О Богемиан клаб пишут порой, но не слишком часто американские журналы. Эксклюзивный, отгороженный от всех курорт, где президенты, министры, тузы крупнейших компаний могут расслабиться, позволить себе все, что хочется. О Богемиан клаб ходят всякие истории, но никто, кроме самих избранных, там не бывал. Охрана строжайшая.
— Даже подъехать к изгороди не разрешают, — говорит Николай Иванович.
Вот мы проехали и город Себастопол, так здесь произносится. То есть Севастополь. Городок славится своими яблоками. Жаль, что чудесными севастопольскими яблоками еще не торговали. Начнут, наверное, через месяц. Перед въездом в город справа от шоссе увидели довольно большой щит на столбе. Наверху нарисовано яблоко, а надпись гласила: «Добро пожаловать в Севастополь — зону, свободную от ядерного оружия. Город-побратим японского города Ямаучи».
Снова мост Золотые ворота, справа на холмах зеленый парк, который называют здесь Президио. Это то место, где находилась испанская крепость, где жил испанский губернатор. Потом была американская военная база. В уютных коттеджах жили генералы, адмиралы, полковники. А еще в этом зеленом, благополучном, залитом солнцем парке расположена лечебница для ветеранов. В ней, как мне рассказывали, доживает свои дни немало участников вьетнамской войны.

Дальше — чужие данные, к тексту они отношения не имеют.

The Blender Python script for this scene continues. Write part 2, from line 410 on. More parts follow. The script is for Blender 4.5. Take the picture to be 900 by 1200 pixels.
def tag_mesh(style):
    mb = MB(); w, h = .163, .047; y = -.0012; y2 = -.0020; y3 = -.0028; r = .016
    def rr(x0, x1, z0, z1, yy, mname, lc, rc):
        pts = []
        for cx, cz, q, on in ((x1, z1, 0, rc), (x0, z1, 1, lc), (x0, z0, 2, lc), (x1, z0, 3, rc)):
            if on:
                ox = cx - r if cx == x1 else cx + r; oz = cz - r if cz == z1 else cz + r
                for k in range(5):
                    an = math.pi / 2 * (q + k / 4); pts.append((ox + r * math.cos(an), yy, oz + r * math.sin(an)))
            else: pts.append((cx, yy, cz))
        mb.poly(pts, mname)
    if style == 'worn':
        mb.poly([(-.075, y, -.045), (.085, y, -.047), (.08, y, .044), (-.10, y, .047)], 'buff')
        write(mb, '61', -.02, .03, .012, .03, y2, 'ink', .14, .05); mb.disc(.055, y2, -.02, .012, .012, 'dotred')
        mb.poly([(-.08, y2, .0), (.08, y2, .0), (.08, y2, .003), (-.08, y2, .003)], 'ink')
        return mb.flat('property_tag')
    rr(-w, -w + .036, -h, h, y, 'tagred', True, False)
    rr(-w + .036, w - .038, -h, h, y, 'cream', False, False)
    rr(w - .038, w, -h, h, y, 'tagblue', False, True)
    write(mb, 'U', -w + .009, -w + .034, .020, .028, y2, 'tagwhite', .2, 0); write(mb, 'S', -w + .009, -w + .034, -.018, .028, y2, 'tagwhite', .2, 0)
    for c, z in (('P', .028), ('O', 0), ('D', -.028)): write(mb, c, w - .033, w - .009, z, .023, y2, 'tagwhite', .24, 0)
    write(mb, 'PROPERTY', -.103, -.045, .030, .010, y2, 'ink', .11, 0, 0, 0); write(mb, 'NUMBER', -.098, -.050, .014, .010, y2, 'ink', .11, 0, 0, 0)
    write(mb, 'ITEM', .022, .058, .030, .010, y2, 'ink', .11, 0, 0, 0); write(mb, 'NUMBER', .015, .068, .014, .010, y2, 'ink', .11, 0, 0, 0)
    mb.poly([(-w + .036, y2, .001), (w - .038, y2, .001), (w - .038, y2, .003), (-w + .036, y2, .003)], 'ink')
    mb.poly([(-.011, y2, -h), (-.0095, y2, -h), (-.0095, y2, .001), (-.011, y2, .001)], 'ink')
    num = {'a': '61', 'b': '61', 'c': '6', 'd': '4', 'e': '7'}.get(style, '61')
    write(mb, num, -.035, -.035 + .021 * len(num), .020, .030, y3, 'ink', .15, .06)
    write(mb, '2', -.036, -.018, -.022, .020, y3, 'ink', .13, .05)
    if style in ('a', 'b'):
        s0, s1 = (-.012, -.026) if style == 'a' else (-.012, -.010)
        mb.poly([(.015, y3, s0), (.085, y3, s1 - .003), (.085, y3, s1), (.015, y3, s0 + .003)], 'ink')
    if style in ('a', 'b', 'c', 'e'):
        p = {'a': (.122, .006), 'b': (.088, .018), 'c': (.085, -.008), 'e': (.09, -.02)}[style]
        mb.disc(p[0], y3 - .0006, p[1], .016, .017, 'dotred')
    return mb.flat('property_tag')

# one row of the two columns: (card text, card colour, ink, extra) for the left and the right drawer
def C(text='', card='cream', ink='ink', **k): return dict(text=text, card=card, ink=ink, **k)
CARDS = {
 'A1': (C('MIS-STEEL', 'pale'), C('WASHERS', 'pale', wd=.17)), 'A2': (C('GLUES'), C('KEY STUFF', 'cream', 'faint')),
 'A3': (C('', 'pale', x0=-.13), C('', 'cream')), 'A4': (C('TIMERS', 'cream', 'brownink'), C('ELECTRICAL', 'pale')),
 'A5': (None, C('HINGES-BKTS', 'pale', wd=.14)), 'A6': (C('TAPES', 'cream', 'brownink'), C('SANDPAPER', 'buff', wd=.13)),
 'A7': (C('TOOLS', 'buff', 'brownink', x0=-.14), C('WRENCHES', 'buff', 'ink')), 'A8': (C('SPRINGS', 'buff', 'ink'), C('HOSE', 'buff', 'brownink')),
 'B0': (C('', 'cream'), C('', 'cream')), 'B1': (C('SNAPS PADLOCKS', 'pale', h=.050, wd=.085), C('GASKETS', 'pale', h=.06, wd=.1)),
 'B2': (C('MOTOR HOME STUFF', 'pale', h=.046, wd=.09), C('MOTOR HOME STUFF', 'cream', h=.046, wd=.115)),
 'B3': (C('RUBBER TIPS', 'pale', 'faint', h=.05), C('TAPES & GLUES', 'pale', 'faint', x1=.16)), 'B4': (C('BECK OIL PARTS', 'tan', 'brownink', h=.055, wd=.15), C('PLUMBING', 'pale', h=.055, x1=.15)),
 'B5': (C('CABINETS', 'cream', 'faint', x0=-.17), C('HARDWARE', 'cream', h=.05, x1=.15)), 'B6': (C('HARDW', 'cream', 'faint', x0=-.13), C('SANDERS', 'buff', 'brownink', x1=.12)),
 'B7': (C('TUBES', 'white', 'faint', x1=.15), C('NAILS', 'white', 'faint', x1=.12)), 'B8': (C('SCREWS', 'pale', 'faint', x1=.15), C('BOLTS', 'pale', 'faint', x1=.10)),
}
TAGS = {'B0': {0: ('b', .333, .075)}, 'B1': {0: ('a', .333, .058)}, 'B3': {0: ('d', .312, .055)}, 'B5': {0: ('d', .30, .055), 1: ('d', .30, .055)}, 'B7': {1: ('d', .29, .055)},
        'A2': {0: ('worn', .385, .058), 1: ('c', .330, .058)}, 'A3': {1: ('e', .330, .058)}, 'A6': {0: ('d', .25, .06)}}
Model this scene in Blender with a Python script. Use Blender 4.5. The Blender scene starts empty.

Сейчас, когда я вернулся в Москву, Николай Иванович время от времени звонит мне, всегда по конкретной причине, так или иначе связанной с советско-американскими отношениями. Голос у него ликующий:
— Ко мне опять подходили профессора и преподаватели нашего колледжа, поздравляли с очередным шагом в улучшении отношений между нашими странами. Я говорю: «А меня-то почему поздравляете?» А потому, отвечают, что ты русский.
И я понимаю, что для Николая Ивановича Рокитянского это всегда особые дни, те счастливые минуты в его долгой жизни, когда как бы исчезает мучительное противоречие между его русской душой и американским подданством.